Does your kid tease others?
When is it just joking and jesting?
Is it OK for your child to chide classmates?
I remember watching my 6-month-old reach out and snatch a toy from her older sibling and then laugh when she screamed in response. Normal resentment and occasional anger felt by kids results in aggression. Kids seek to establish a dominant-submissive hierarchy. Calm, passive parents call my office frantic because their two-year-old pushes other children down. Teasing, picking on others, aggression IS a part of normal development!
It's normal, folks, but (before I get hostile comments) . . . and here's the big BUT; that doesn't mean you shrug your shoulders and say, "It's just kid behavior," or "Brenda says it's part of normal development" and let it slide. You must still step in and teach (discipline) appropriate behavior.
Accept that some aggressive behaviors are norm and keep a vigilant eye on your immature little darling. Be ready to intervene and teach simple conflict resolution whether your child is on the giving or receiving end.
My first daughter was emotionally tormented all through her first grade by a larger female classmate. I constantly reminded my daughter, "Practice your ignoring skills." I encouraged her to talk to the teacher. I rehearsed with her when to respond. I even tried the, "Try to make friends with her" talk. Somedays I resigned with, "Just toughen up!" It was a grueling year but, she learned some negotiation skills and gained new insights about herself. And, hopefully, I strengthened as a parent.
Sometimes parents are so exhausted they don't want to go to the "trouble" of supervising playgroups or sibling interaction. But, and here's another big BUT, don't let your exhaustion weaken your parental responsibility. Dr. Karl Menninger wisely observed, "What's done to children, they will do to society." Your precious little one grows up to either contribute to - or take from - society. What are you doing to teach your child about communication, conflict resolution, and compromise?
Believe me, I know child discipline is never-ending. But whether tots or teens, kids need adult guidance! For the sake of your happy homelife, your child, and of our society, I encourage you to remember the value and purpose of discipline . . . and just do it.
We can't cease all bullying - that'd be like stopping the wind from blowing - but we can do our best to model and teach how to get along with others. It's also important to coach the victims in developing inner fortitude.
Need more discipline help - or know someone who does? There are 8 effective methods on my 1-hour CD, "Creative Discipline." You can order it now for $12 at http://www.brendanixon.com (see right column for more info). It's easy listening for busy parents on the go.
5 comments:
Great post, Brenda! As a substitute teacher's aide for Fredericktown, I see a LOT more of what kids are doing these days, and how they're interacting with each other. Some of what I see is actually surprising and pretty neat! :)

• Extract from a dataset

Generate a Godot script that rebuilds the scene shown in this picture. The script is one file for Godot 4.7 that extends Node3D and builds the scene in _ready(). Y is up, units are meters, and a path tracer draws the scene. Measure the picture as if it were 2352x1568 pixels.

Thanks for your read through and cmment Zach. Yes, I've substituted in the public school system and have seen how kids interact with each other. Some behavior is just normal growing-up stuff where kids are resilient and deal with it, and some behaviors suggest disturbing trends. It takes a wise, vigilent adult to know the difference.
I'm with you Brenda. Parenting with persistent disciplines is tiring but it has to be done. Bullying traits can start as a toddler. Much of life's rules and social skills are learnt in the sandpit - share, don't throw sand, ask politely to name a few. http://www.settlepetal.com/products/Being-a-Toddler-eBook.html
Wonderful post, Brenda. I agree, teaching better responses in a given situtaion is the key to helping your child learn from conflicts and encounters--be he/she the agressor or "victim".
I actually ran into this on the adult end. I was talking to a friend recently about a person who was making her life difficult and, while the bully wasn't demanding her lunch money, we realized that this was adult bullying.
If we don't teach our children how to behave they will turn into adult bullies.
On the up side, once we named the situation for what it is my friend knew just how she wanted to handle it.